前川先生は、“An Agent-Based Model for UN Peacekeeping Operations and Natural Disaster Management during Civil War”というタイトルで、紛争地域で自然災害が発生した際に、国連の平和維持活動が通常の巡回活動から災害対応に転換することで、紛争解決が妨げられる可能性がある一方で、災害対応が市民の物理的及び心理的な苦難を緩和することによって暴力発生のダイナミクスに与える影響について発表した。会場で発表を聞いていた理学系の教員からは、理論的モデルに関するより詳細な質問が出ていた。

二羽秀和先生

二羽先生は、「量的緩和政策のマクロ経済効果に関する分析: 財政金融政策の相互作用の視点から」というタイトルで、量的質的緩和政策の結果として日本銀行のバランスシートに発生する損失に対する政府の対応及び、その政府の対応が物価に与える影響について発表した。たとえば2%利上げを行った場合、日銀の出費は9兆円を超える。マクロ経済の「物価水準は政府の長期的な収支バランスが維持されるように決まる」という「物価水準の財政理論」を用いながら、日銀が利上げを行うことによる損失が政府負担となる場合と、日銀自身の負担となる場合の物価水準への影響について比較した。また、量的緩和政策への政府の対応は政治的な問題にとどまらず、それが日本経済に与える効果を考える上で重要な論点となることを強調した。
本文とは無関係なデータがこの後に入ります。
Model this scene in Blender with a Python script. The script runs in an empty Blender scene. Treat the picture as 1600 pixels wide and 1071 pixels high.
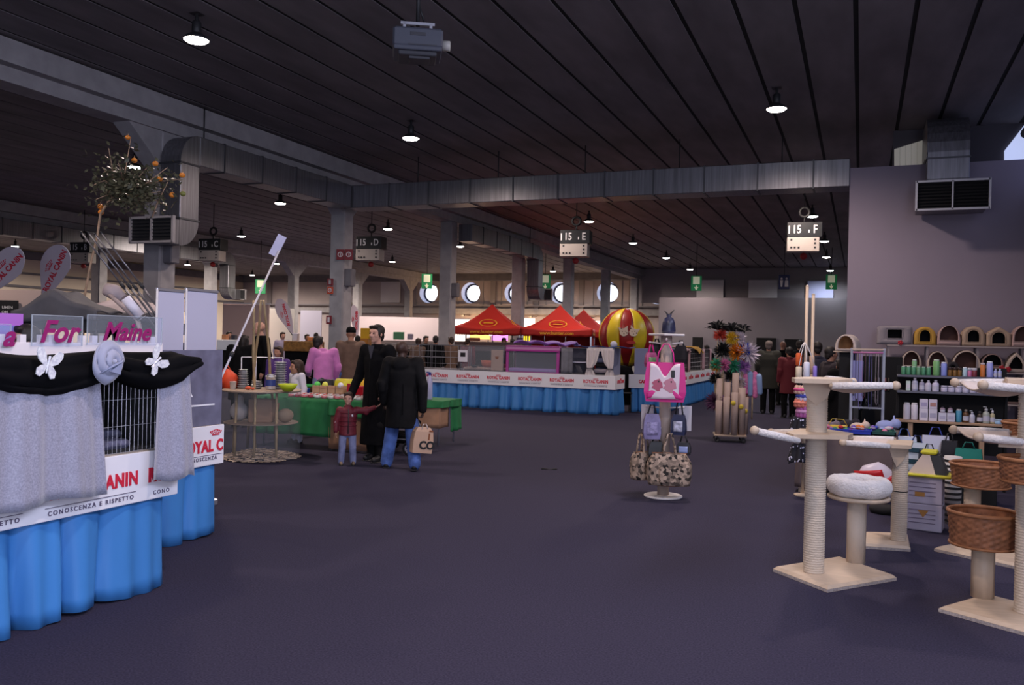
import bpy, bmesh, math, random
from mathutils import Vector, Matrix
R = math.radians
PI = math.pi
random.seed(7)
sc = bpy.context.scene
C = sc.collection

# ------------------------------------------------------------------ camera
FPX, ROLL, CAM_H = 1350.0, 0.022, 1.6
HOR = 2.5                                   # horizon sits this many pixels above the frame centre
YAW = R(21.987)
cam_data = bpy.data.cameras.new('camera')
cam_data.sensor_fit = 'HORIZONTAL'
cam_data.sensor_width = 36.0
cam_data.lens = 36.0 * FPX / 1600.0
cam_data.clip_end = 200
cam = bpy.data.objects.new('camera', cam_data)
C.objects.link(cam)
pitch = -math.atan(HOR / FPX)
cam.matrix_world = (Matrix.Translation((0, 0, CAM_H)) @ Matrix.Rotation(YAW, 4, 'Z')
                    @ Matrix.Rotation(R(90) + pitch, 4, 'X') @ Matrix.Rotation(ROLL, 4, 'Z'))
sc.camera = cam

# ------------------------------------------------------------------ light and exposure
sc.view_settings.view_transform = 'Standard'
sc.view_settings.look = 'None'
sc.view_settings.exposure = 0.0
sc.view_settings.gamma = 1.0
sc.view_settings.use_curve_mapping = False
sc.cycles.use_denoising = True
sc.cycles.max_bounces = 7
sc.cycles.diffuse_bounces = 3
sc.cycles.glossy_bounces = 3
sc.cycles.transparent_max_bounces = 12
sc.cycles.sample_clamp_indirect = 3.0
sc.cycles.caustics_reflective = False
sc.cycles.caustics_refractive = False
world = bpy.data.worlds.new('world')
sc.world = world
world.use_nodes = True
world.node_tree.nodes['Background'].inputs[0].default_value = (0.55, 0.6, 0.9, 1)
world.node_tree.nodes['Background'].inputs[1].default_value = 0.12

def area_light(name, loc, rot, sx, sy, power, col):
    d = bpy.data.lights.new(name, 'AREA')
    d.shape = 'RECTANGLE'; d.size = sx; d.size_y = sy
    d.energy = power; d.color = col
    o = bpy.data.objects.new(name, d)
    C.objects.link(o)
    o.location = loc; o.rotation_euler = rot
    return o
# daylight: an added side light, unseen rear glazing and the clerestory strip high in the right wall
area_light('added_side_daylight', (2.55, -2.2, 1.9), (R(88), 0, R(72)), 4.2, 3.0, 540, (0.74, 0.78, 1.0))  # added beside the camera to brighten the left booth, no glazing modelled here
area_light('rear_glazing_daylight', (-3.0, -7.0, 2.4), (R(86), 0, R(-2)), 7.0, 3.4, 200, (0.74, 0.78, 1.0))
area_light('clerestory_daylight', (2.45, 2.5, 4.9), (0, R(58), 0), 0.9, 12.0, 400, (0.72, 0.76, 1.0))

# ------------------------------------------------------------------ photo geometry
def ray(px, py):
    c, s = math.cos(ROLL), math.sin(ROLL)
    x, y = px - 800, py - 535.5
    X, Y = x * c + y * s, -x * s + y * c
    r, up = X / FPX, -(Y + HOR) / FPX
    return Vector((r * math.cos(YAW) - math.sin(YAW), r * math.sin(YAW) + math.cos(YAW), up))
def at(px, py, D):      return Vector((0, 0, CAM_H)) + ray(px, py) * D
def gr(px, py, z=0.0):
    d = ray(px, py); return Vector((0, 0, CAM_H)) + d * ((z - CAM_H) / d.z)
def onX(px, py, X):
    d = ray(px, py); return Vector((0, 0, CAM_H)) + d * (X / d.x)
def onY(px, py, Y):
    d = ray(px, py); return Vector((0, 0, CAM_H)) + d * (Y / d.y)
def facing(p):           # z rotation that turns a thing's front (-Y) towards the camera
    return math.atan2(-p[0], p[1]) if True else 0

# ------------------------------------------------------------------ materials
MATS = {}
def mat(name, col, rough=0.7, metal=0.0, var=0.0, scale=8.0, bump=0.0, emit=0.0, alpha=1.0, spec=0.4,
        col2=None, stretch=None, trans=0.0, detail=4.0, kind='noise', ecol=None, sheen=0.0):
    if name in MATS: return MATS[name]
    m = bpy.data.materials.new(name); m.use_nodes = True
    nt = m.node_tree; n = nt.nodes; l = nt.links
    b = n['Principled BSDF']
    b.inputs['Base Color'].default_value = (*col, 1)
    b.inputs['Roughness'].default_value = rough
    b.inputs['Metallic'].default_value = metal
    b.inputs['Specular IOR Level'].default_value = spec
    b.inputs['Alpha'].default_value = alpha
    if trans: b.inputs['Transmission Weight'].default_value = trans
    if sheen: b.inputs['Sheen Weight'].default_value = sheen
    if emit:
        b.inputs['Emission Color'].default_value = (*(ecol or col), 1)
        b.inputs['Emission Strength'].default_value = emit
    if var or bump or col2:
        tc = n.new('ShaderNodeTexCoord'); mp = n.new('ShaderNodeMapping')
        l.new(tc.outputs['Object'], mp.inputs['Vector'])
        if stretch: mp.inputs['Scale'].default_value = stretch
        if kind == 'voronoi':
            t = n.new('ShaderNodeTexVoronoi'); t.inputs['Scale'].default_value = scale
            out = t.outputs['Color']; fac = n.new('ShaderNodeRGBToBW'); l.new(out, fac.inputs[0]); fo = fac.outputs[0]
        elif kind == 'wave':
            t = n.new('ShaderNodeTexWave'); t.inputs['Scale'].default_value = scale
            t.inputs['Distortion'].default_value = 1.0; fo = t.outputs['Fac']
        else:
            t = n.new('ShaderNodeTexNoise'); t.inputs['Scale'].default_value = scale
            t.inputs['Detail'].default_value = detail; fo = t.outputs['Fac']
        l.new(mp.outputs[0], t.inputs['Vector'])
        if var or col2:
            rp = n.new('ShaderNodeValToRGB')
            a = tuple(max(0, c * (1 - var)) for c in col) if not col2 else col
            z = tuple(min(1, c * (1 + var)) for c in col) if not col2 else col2
            lo, hi = (0.3, 0.7) if kind == 'noise' else (0.2, 0.8)
            rp.color_ramp.elements[0].position = lo; rp.color_ramp.elements[0].color = (*a, 1)
            rp.color_ramp.elements[1].position = hi; rp.color_ramp.elements[1].color = (*z, 1)
            l.new(fo, rp.inputs[0]); l.new(rp.outputs[0], b.inputs['Base Color'])
        if bump:
            bn = n.new('ShaderNodeBump'); bn.inputs['Strength'].default_value = bump
            bn.inputs['Distance'].default_value = 0.02
            l.new(fo, bn.inputs['Height']); l.new(bn.outputs[0], b.inputs['Normal'])
    MATS[name] = m
    return m
def glass(name, tint=(0.9, 0.95, 1.0), opac=0.12, rough=0.08):
    if name in MATS: return MATS[name]
    m = bpy.data.materials.new(name); m.use_nodes = True
    nt = m.node_tree; n = nt.nodes; l = nt.links
    n.remove(n['Principled BSDF'])
    tr = n.new('ShaderNodeBsdfTransparent'); tr.inputs[0].default_value = (*tint, 1)
    gl = n.new('ShaderNodeBsdfPrincipled'); gl.inputs['Base Color'].default_value = (0.7, 0.75, 0.8, 1); gl.inputs['Roughness'].default_value = rough
    mx = n.new('ShaderNodeMixShader'); mx.inputs[0].default_value = opac
    l.new(tr.outputs[0], mx.inputs[1]); l.new(gl.outputs[0], mx.inputs[2])
    l.new(mx.outputs[0], n['Material Output'].inputs[0])
    MATS[name] = m
    return m
def colm(rgb, rough=0.6, **k):        # plain-coloured material from an 8-bit colour
    f = lambda c: ((c / 255) / 12.92 if c <= 10 else (((c / 255) + 0.055) / 1.055) ** 2.4)
    return mat('paint_%02x%02x%02x_%d' % (*rgb, int(rough * 100)) + ''.join(k), tuple(f(c) for c in rgb), rough, **k)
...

今年の交流会では、分野の垣根を越え43件もの多様な研究が発表された。研究者や企業関係者だけでなく、市民の参加も多く、高校生や小学生など若い世代の参加者も見られた。西尾総長の挨拶にあったように、社会課題が複雑化・高度化していく中で、知を結集し連携させていくことは、益々重要となっている。研究の分野はもちろん、企業や自治体そして市民といった立場を越えて交流するこのイベントが、これまでにない化学反応を起こし、新しい価値を創出するきっかけとなることを期待したい。